Fractional angular momentum at topological insulator interfaces

TL;DR

This paper investigates the fractional angular momentum of vortices at superconductor-topological insulator interfaces, revealing a quantum of angular momentum that influences vortex statistics and exchange phases.

Contribution

It provides a theoretical calculation of vortex angular momentum at TI-SC interfaces, linking it to fractional charge and exchange statistics, which was not previously established.

Findings

Elementary quantum of vortex angular momentum is -n^2ħ/8.

Exchange of two flux quanta imparts a phase of -π/4.
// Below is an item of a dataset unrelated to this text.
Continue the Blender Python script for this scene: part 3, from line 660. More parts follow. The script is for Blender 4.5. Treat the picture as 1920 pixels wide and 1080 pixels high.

Vortex properties are governed by axion electrodynamics with screening.

Abstract

Recently two fundamental topological properties of a magnetic vortex at the interface of a superconductor (SC) and a strong topological insulator (TI) have been established: the vortex carries both a Majorana zero-mode relevant for topological quantum computation and, for a time-reversal invariant TI, a charge of $e/4$. This fractional charge is caused by the axion term in the electromagnetic Lagrangian of the TI. Here we determine the angular momentum $J$ of the vortices, which in turn determines their mutual statistics. Solving the axion-London electrodynamic equations including screening in both SC and TI, we find that the elementary quantum of angular momentum of the vortex is $-n^2\hbar/8$, where $n$ is the flux quantum of the vortex line. Exchanging two elementary fluxes thus changes the phase of the wavefunction by $-\pi/4$.